One thing they all have in common, outside of seemingly having only a first name, they all questioned everything. More importantly, they sought answered to their questions which created the disciplines we all know today.

Instead of following in the footsteps of some of our greatest thinkers, we became extremely specialized as a society and study only parts of what previous thinkers studied. If history is to repeat itself, I think the ability to questions our current state of affairs will reward the new philosophers and polymaths of this generation.

One of the reasons for this prediction is the rise of the next industrial age. This age will provide us with more information at our fingertips than ever before. Those that are able to think deeply about this information and ask critical questions, will uncover truths that will solidify their thought for the next millennium.

Let me give you an example of how I plan to do this myself. I have studied sports, technology, and business academically. I’ve been studying Christianity my entire life. I’ve recently been learning about software architecture and blockchain, and have been writing code. I’m a photographer, writer, and videographer.

It’s hard for me to get a job because I don’t specialize like society wants us to.

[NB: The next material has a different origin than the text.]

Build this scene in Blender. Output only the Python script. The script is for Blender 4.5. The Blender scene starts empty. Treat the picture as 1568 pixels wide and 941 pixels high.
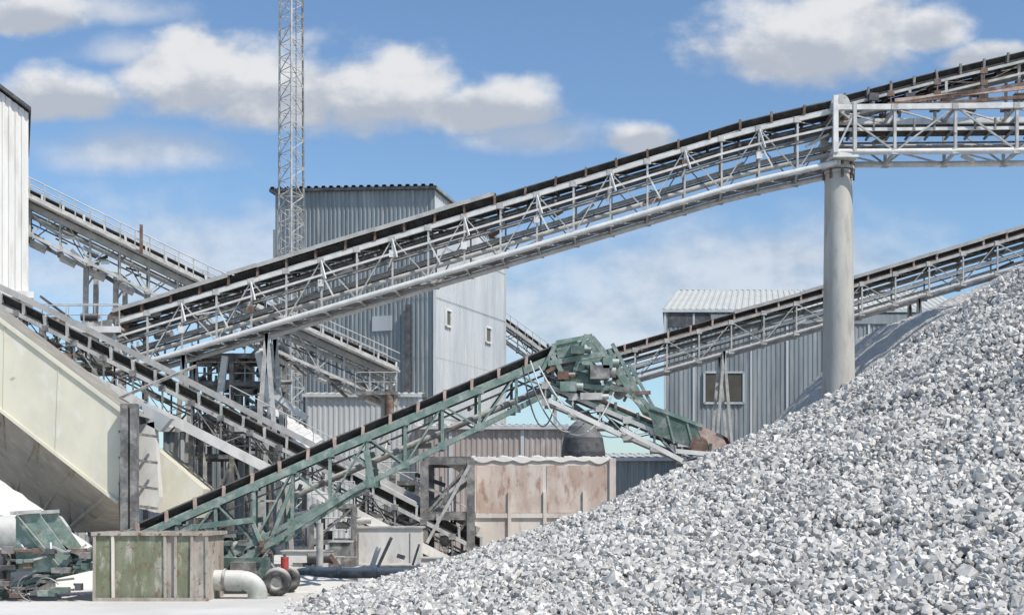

There are many better choices for people to fit into a larger organization with one skill, than with many. Entry level jobs don’t want you to do anything outside of the narrow job description.

There is a job, however, that requires you to wear multiple hats, Founder. Founder’s of companies have to do marketing, engineering, sales, accounting and everything else until they hire for the company. They aren’t afraid of ambiguity and have an innate curiosity for self-study every day.

Elon Musk predicts that technology will be an extension of the human conscience, and has already begun with the cell phone. With advancements in AI, information will be so accessible, so quickly, that the skills we lack won’t be enough. If you think it’s easier to start a company now, this is just scratching the surface.

This story will end with the creatives, the thinkers, the writers, and artist, having the ability to leverage technology in ways inconceivable today. We will have a lot of data and information, but only those creative enough to tell stories with that data and leverage it will win. Software is eating the world now, but creativity and thought will define it.

The Philosophical Entrepreneur will rise again.